Mais uma vez, mesmo sob ataques, TSE
promoveu eleição impecável
O Globo
Segurança e confiabilidade do sistema
eleitoral brasileiro voltam a ser reconhecidas pelo mundo todo
Ficou comprovado mais uma vez no domingo
que o sistema eleitoral é um patrimônio do Brasil. Com destaque especial para a
tecnologia das urnas eletrônicas, para a logística de distribuição e para a
segurança e confiabilidade da apuração. As eleições brasileiras são uma das
quatro maiores do mundo e a única que divulga resultados no mesmo dia da
votação “com segurança e transparência”, nas palavras do ministro Alexandre de
Moraes, presidente do Tribunal Superior Eleitoral (TSE). Menos de três horas
após o fechamento das urnas, os brasileiros já sabiam o nome do próximo
presidente e dos governadores onde houve segundo turno.

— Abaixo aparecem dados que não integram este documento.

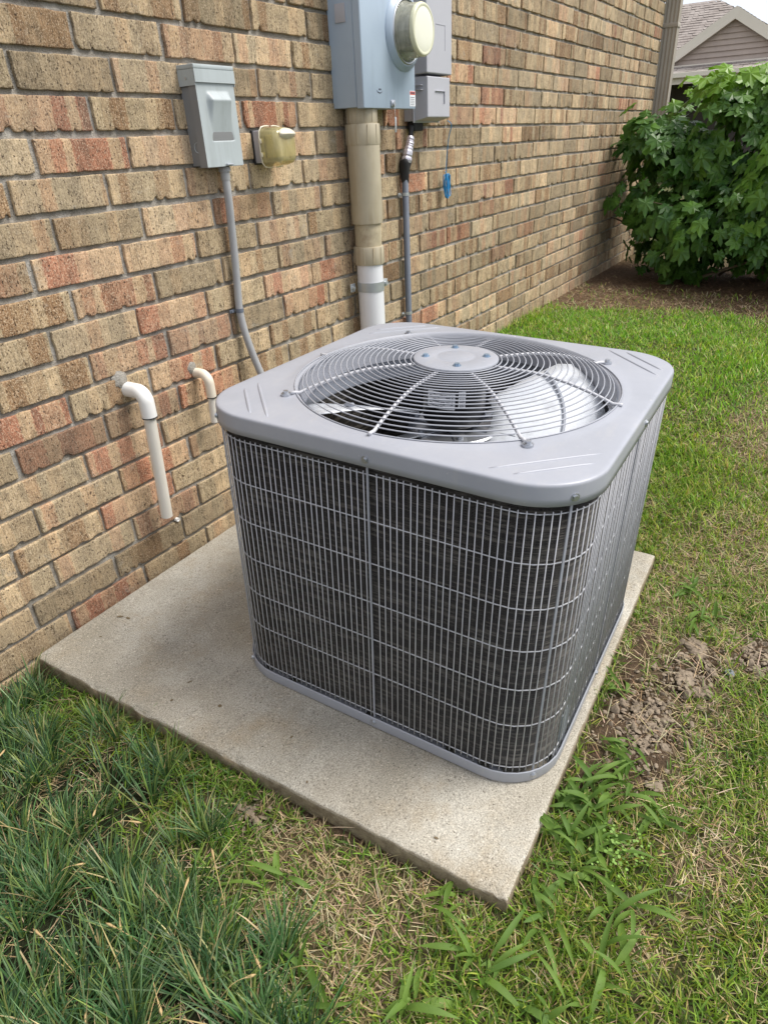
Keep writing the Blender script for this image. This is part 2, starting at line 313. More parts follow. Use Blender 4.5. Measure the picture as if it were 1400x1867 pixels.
class MB:
    def __init__(s): s.v = []; s.f = []; s.mi = []; s.cur = 0
    def _add(s, vs, fs):
        o = len(s.v); s.v += [tuple(v) for v in vs]; s.f += [tuple(i+o for i in f) for f in fs]; s.mi += [s.cur]*len(fs); return s
    def box(s, x0, x1, y0, y1, z0, z1, bev=0.0, rot=None, at=None):
        if bev <= 0:
            vs = [(x, y, z) for x in (x0, x1) for y in (y0, y1) for z in (z0, z1)]
            fs = [(0, 1, 3, 2), (4, 6, 7, 5), (0, 4, 5, 1), (2, 3, 7, 6), (0, 2, 6, 4), (1, 5, 7, 3)]
        else:
            b = min(bev, (x1-x0)/2.01, (y1-y0)/2.01, (z1-z0)/2.01)
            # rounded box as stack of octagonal loops
            def loop(ix, z):
                a0, a1, c0, c1 = x0+ix, x1-ix, y0+ix, y1-ix
                k = b*0.55 if ix < b*0.9 else b*0.9
                k = max(b-ix, b*0.15)
                return [(a0+k, c0, z), (a1-k, c0, z), (a1, c0+k, z), (a1, c1-k, z), (a1-k, c1, z), (a0+k, c1, z), (a0, c1-k, z), (a0, c0+k, z)]
            L = [loop(b*0.9, z0), loop(b*0.3, z0+b*0.3), loop(0, z0+b), loop(0, z1-b), loop(b*0.3, z1-b*0.3), loop(b*0.9, z1)]
            vs = [p for l in L for p in l]; fs = [tuple(range(7, -1, -1)), tuple(range(40, 48))]
            for i in range(5):
                for j in range(8):
                    k = (j+1) % 8; fs.append((i*8+j, i*8+k, i*8+8+k, i*8+8+j))
        if rot is not None:
            R_ = rot if isinstance(rot, Matrix) else Euler(rot).to_matrix()
            c = Vector(((x0+x1)/2, (y0+y1)/2, (z0+z1)/2)) if at is None else Vector(at)
            vs = [R_ @ (Vector(p)-c) + c for p in vs]
        return s._add(vs, fs)
    def tube(s, pts, r, n=8, closed=False, caps=True, rs=None):
        pts = [Vector(p) for p in pts]; m = len(pts); rings = []
        t0 = (pts[1]-pts[0]).normalized(); ref = Vector((0, 0, 1)) if abs(t0.z) < 0.9 else Vector((1, 0, 0))
        for i, p in enumerate(pts):
            if closed: t = (pts[(i+1) % m]-pts[i-1]).normalized()
            elif i == 0: t = (pts[1]-pts[0]).normalized()
            elif i == m-1: t = (pts[-1]-pts[-2]).normalized()
            else: t = ((pts[i+1]-p).normalized()+(p-pts[i-1]).normalized()).normalized()
            b = t.cross(ref).normalized(); a = b.cross(t).normalized(); ref = a if not closed else ref
            rr = rs[i] if rs else r
            rings.append([p+a*math.cos(2*PI*j/n)*rr+b*math.sin(2*PI*j/n)*rr for j in range(n)])
        vs = [q for rg in rings for q in rg]; fs = []
        for i in range(m if closed else m-1):
            k = (i+1) % m
            for j in range(n):
                l = (j+1) % n; fs.append((i*n+j, i*n+l, k*n+l, k*n+j))
        if caps and not closed: fs += [tuple(range(n-1, -1, -1)), tuple(range((m-1)*n, m*n))]
        return s._add(vs, fs)
    def lathe(s, prof, n=32, axis='z', c=(0, 0, 0), cap=False):
        vs = []; fs = []; m = len(prof)
        for r, z in prof:
            for j in range(n):
                a = 2*PI*j/n; x, y = r*math.cos(a), r*math.sin(a)
                p = (x, y, z) if axis == 'z' else ((x, -z, y) if axis == '-y' else (z, x, y))
                vs.append((p[0]+c[0], p[1]+c[1], p[2]+c[2]))
        for i in range(m-1):
            for j in range(n):
                l = (j+1) % n; fs.append((i*n+j, i*n+l, (i+1)*n+l, (i+1)*n+j))
        if cap: fs += [tuple(range(n-1, -1, -1)), tuple(range((m-1)*n, m*n))]
        return s._add(vs, fs)
    def mesh(s, name, mat, smooth=False):
        me = new_mesh(name, s.v, s.f, mat, smooth)
        if any(s.mi): me.polygons.foreach_set('material_index', s.mi)
        if smooth == 'auto':
            import bmesh
            bm = bmesh.new(); bm.from_mesh(me)
            bmesh.ops.recalc_face_normals(bm, faces=bm.faces)
            for e in bm.edges:
                if len(e.link_faces) == 2 and e.calc_face_angle(0) > 0.7: e.smooth = False
            bm.to_mesh(me); bm.free()
        return me
    def obj(s, name, mat, parent=None, smooth='auto', loc=None, rot=None, **props):
        return add(name, s.mesh(name, mat, smooth), parent, loc, rot, **props)

def vnoise(x, y, seed=0):                       # smooth value noise, numpy
    x = np.asarray(x, float); y = np.asarray(y, float)
    xi = np.floor(x).astype(np.int64); yi = np.floor(y).astype(np.int64); fx = x-xi; fy = y-yi
    fx = fx*fx*(3-2*fx); fy = fy*fy*(3-2*fy)
    def hsh(a, b):
        n = (a*374761393 + b*668265263 + seed*1442695041) & 0xffffffff
        n = ((n ^ (n >> 13))*1274126177) & 0xffffffff
        return ((n ^ (n >> 16)) & 0xffff)/65535.0
    return (hsh(xi, yi)*(1-fx)+hsh(xi+1, yi)*fx)*(1-fy) + (hsh(xi, yi+1)*(1-fx)+hsh(xi+1, yi+1)*fx)*fy
def fbm(x, y, seed=0, o=4):
    v = 0; a = 0.5
    for i in range(o): v = v+a*vnoise(x*2**i, y*2**i, seed+i*17); a *= 0.5
    return v/(1-0.5**o)

# ------------------------------------------------------------------ unit / slab frame (pad slopes 2 degrees away from the house)
UM = Matrix(((0.99965, -0.02627, 0.00264, 1.279584), (0.02635, 0.99902, -0.03558, -0.892532), (-0.00171, 0.03564, 0.99936, 0.0), (0, 0, 0, 1)))

# ------------------------------------------------------------------ ground
def gz(x, y):
    x = np.asarray(x, float); y = np.asarray(y, float)
    base = -0.020+0.024*np.clip(y, -1.6, 0.0)
    t = np.clip((x-1.75)/2.1, 0, 1); t = t*t*(3-2*t)
    rise = 0.195*t
    n = (fbm(x*3.1+5, y*3.1+9, 3, 4)-0.5)*0.030 + (fbm(x*19, y*19, 5, 3)-0.5)*0.010
    fade = np.clip(np.abs(y)/0.25, 0.25, 1)
    z = base+rise+n*fade
    # right of the pad the soil stands a little higher
    z = z+0.010*np.clip((-y-1.30)/0.12, 0, 1)*np.clip((x-0.8)/0.4, 0, 1)
    far = np.clip((np.hypot(x, y)-9)/10, 0, 1)
    z = z*(1-far)+0.10*far
    return z
def blob(x, y, cx, cy, rx, ry=None, ang=0.0, soft=0.5):
    ry = ry or rx; c, s_ = math.cos(ang), math.sin(ang); dx = x-cx; dy = y-cy
    u = (dx*c+dy*s_)/rx; v = (-dx*s_+dy*c)/ry
    d = np.sqrt(u*u+v*v)+(fbm(x*14+cx*7, y*14+cy*3, 11, 3)-0.5)*0.9
    return np.clip((1-d)/soft+0.5, 0, 1)
DIRT = [(1.22, -1.435, 0.15, 0.075, 0.15), (1.47, -1.50, 0.15, 0.08, -0.3), (1.60, -1.62, 0.10, 0.06, 0.0), (0.575, -0.80, 0.028, 0.05, 0.1),
        (0.56, -0.70, 0.02, 0.03, 0), (0.66, -0.98, 0.02, 0.2, 0.1), (0.50, -0.03, 0.12, 0.05, 0), (1.33, -1.36, 0.35, 0.03, 0.0)]
STRAW = [(0.58, -0.93, 0.09, 0.10, 0), (0.52, -1.06, 0.10, 0.12, 0), (0.45, -1.15, 0.08, 0.10, 0), (0.62, -1.17, 0.06, 0.10, 0), (1.30, -1.52, 0.25, 0.09, 0),
         (1.75, -1.38, 0.30, 0.07, 0), (2.3, -1.55, 0.5, 0.16, 0.1), (0.95, -1.62, 0.12, 0.06, 0), (1.1, -1.75, 0.12, 0.07, 0.5), (2.9, -1.5, 0.4, 0.2, 0), (1.95, -1.75, 0.3, 0.12, 0.2),
         (0.75, -1.55, 0.06, 0.05, 0.2), (3.5, -2.6, 0.6, 0.3, 0), (2.6, -2.4, 0.4, 0.25, 0)]
def f_dirt(x, y):
    d = 0
    for b in DIRT: d = np.maximum(d, blob(x, y, *b))
    bed = np.clip((x-4.25-(fbm(x*2, y*2, 31, 3)-0.5)*0.9)/0.35, 0, 1)*np.clip((7.0-x)/0.8, 0, 1)
    return np.maximum(d, bed)
def f_straw(x, y):
    d = 0
    for b in STRAW: d = np.maximum(d, blob(x, y, *b, soft=0.9))
    return np.maximum(d, np.clip((fbm(x*4.2+3, y*4.2+1, 23, 4)-0.55)*5, 0, 0.8)*np.clip((3.4-x)/0.8, 0, 1))
def f_fescue(x, y):        # tall clumps left of the pad
    edge = np.interp(y, [-2.6, -1.5, -1.20, -1.02, -0.90, -0.75, -0.62, -0.5, -0.2, 0.0], [-0.1, 0.2, 0.38, 0.46, 0.46, 0.47, 0.56, 0.62, 0.60, 0.57])
    return np.clip((edge-x+(fbm(x*12, y*12, 41, 3)-0.5)*0.26)/0.12, 0, 1)
def in_pad(x, y, m=0.0):
    lx = (x-1.2796)*0.99965+(y+0.8925)*0.0263; ly = -(x-1.2796)*0.0263+(y+0.8925)*0.99965
    xl = -0.617-0.022*np.clip(ly/0.88, 0, 1)
    return (lx > xl-m) & (lx < 0.648+m) & (ly > -0.418-m) & (y < 0.2)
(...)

Em mensagem ao presidente eleito Luiz
Inácio Lula da Silva, o presidente americano, Joe Biden, ressaltou o processo
eleitoral “livre, justo e confiável”. O responsável pela política externa da
União Europeia, Josep Borrell, elogiou o TSE “pela forma eficaz e transparente
como conduziu seu mandato constitucional ao longo de todas as fases do processo
eleitoral, demonstrando uma vez mais a força das instituições brasileiras e da
sua democracia”.
O segundo turno das eleições deste ano
registrou o maior número de votos da história brasileira. Houve queda na
abstenção e nos votos brancos e nulos. Com isso, pouco mais de 75% do
eleitorado escolheu um dos dois candidatos a presidente, prova de que não falta
legitimidade ao sistema de escolha.
Tal nível de eficiência num país de
dimensões continentais não é casual. Para se tornar uma realidade, são
necessários um planejamento minucioso e uma execução cuidadosa. Foi exatamente
isso o que aconteceu mais uma vez no Brasil. Das 472.075 urnas eletrônicas
utilizadas, menos de 1% teve de ser substituído. Em contraste com o pleito do
dia 2 de outubro, no domingo não foram registradas longas filas, sinal de que
deu certo o treinamento dos mesários.
O TSE logrou garantir ao país uma eleição
limpa, confiável e rápida mesmo sofrendo ataques sórdidos e mentirosos. Há
anos, o presidente Jair Bolsonaro não perde uma oportunidade de levantar
suspeitas sem prova alguma sobre o sistema eletrônico de votação. Mesmo sob a
pressão dessas investidas e num pleito extremamente polarizado, o TSE cumpriu
seu papel.
Um dos pontos a lamentar é o silêncio do Ministério da Defesa. Chamado a participar da fiscalização das urnas com outras organizações, até agora a pasta não se manifestou, numa decisão que só faz levantar suspeitas sobre suas reais motivações. Não que o TSE precise dessa chancela. Quem precisa agora desfazer as suspeitas são as próprias Forças Armadas. Do contrário, só darão mais credibilidade aos indícios de que tenham aceitado fazer o jogo do bolsonarismo.
Força oposicionista
Folha de S. Paulo
Eleições para Legislativo e estados indicam
que Lula terá de fazer concessões
Luiz Inácio Lula da Silva (PT) é o primeiro a
obter um terceiro mandato por meio do voto, e Jair Bolsonaro
(PL) é o primeiro presidente a perder a reeleição. O conjunto dos ineditismos
de 2022, porém, não configura situação política favorável para o recém-eleito.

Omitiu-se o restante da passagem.